イエス様を通して神様との和解が与えられていることを真実として信じ、神様の愛とイエス様の十字架における罪の赦しを喜びと感謝をもって受けるわたしたちが成すべき応答が23節の前半に記されています。あなたがたは「ただ、揺るぐことなく信仰に踏みとどまり、あなたがたが聞いた福音の希望から離れてはなりません。」とあります。わたしたちの周りを見渡してもわたしたちを悩ます事柄で満ちています。自分の心の内側を見渡しても、不安や恐れ、痛みや悲しみ、不満や怒りがあります。そこに目と心を集中してしまいますと、希望を持ち続けることは困難です。混乱するだけです。

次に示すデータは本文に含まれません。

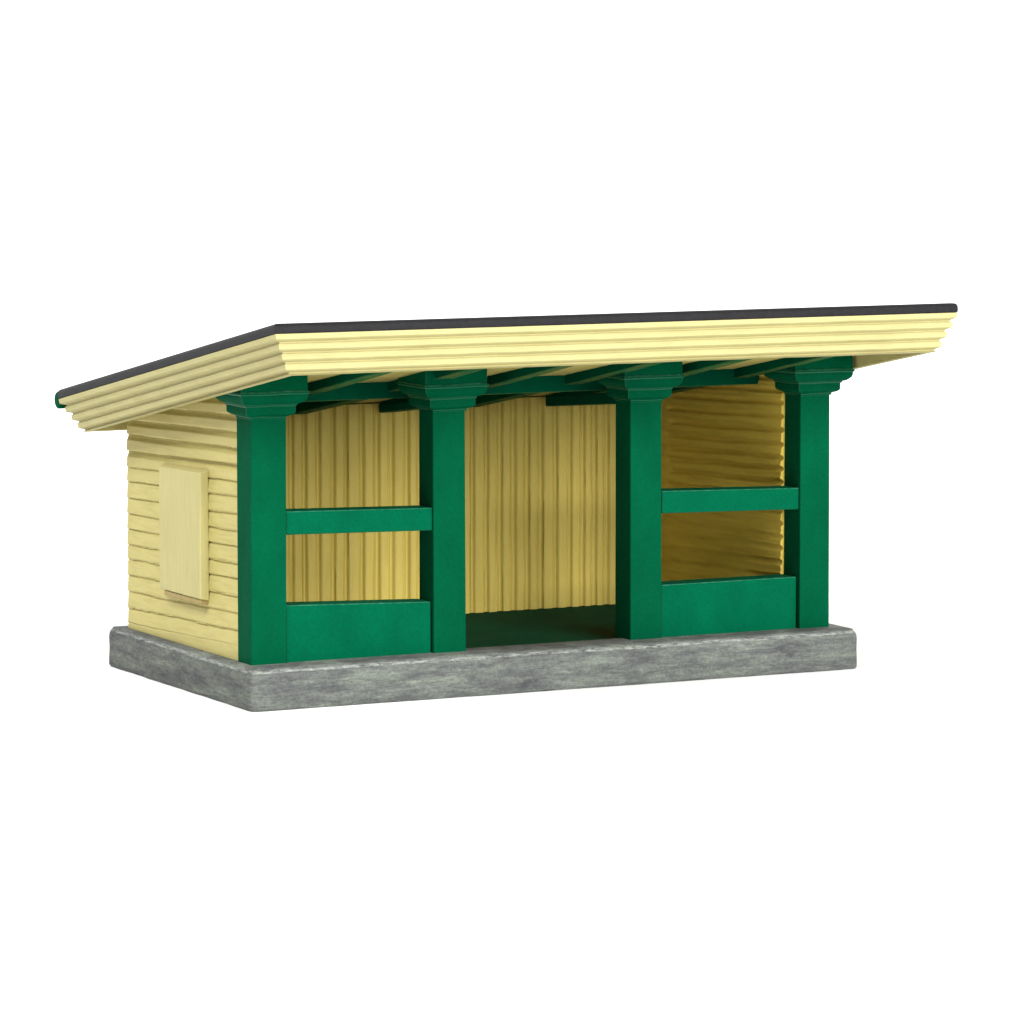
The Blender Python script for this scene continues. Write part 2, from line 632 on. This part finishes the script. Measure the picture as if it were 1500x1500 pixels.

ですから、わたしたちはイエス様の十字架の道に思いを馳せ、イエス様の十字架に目を注ぐ必要があるのです。この世のものにではなく、神様の愛とイエス様が与えてくださった命に集中する時、わたしたちは慰められ、励まされ、癒やされ、神様の愛をわたしたちの近くに、そして世界中至る所におられる人々に分かち合い、イエス様が救い主であることを宣べ伝えて行くことができます。そのように生きることが、神様とイエス様の愛に対して、恵に対して、心を尽くして応答してゆくことだと今朝の御言葉から聴こえてきます。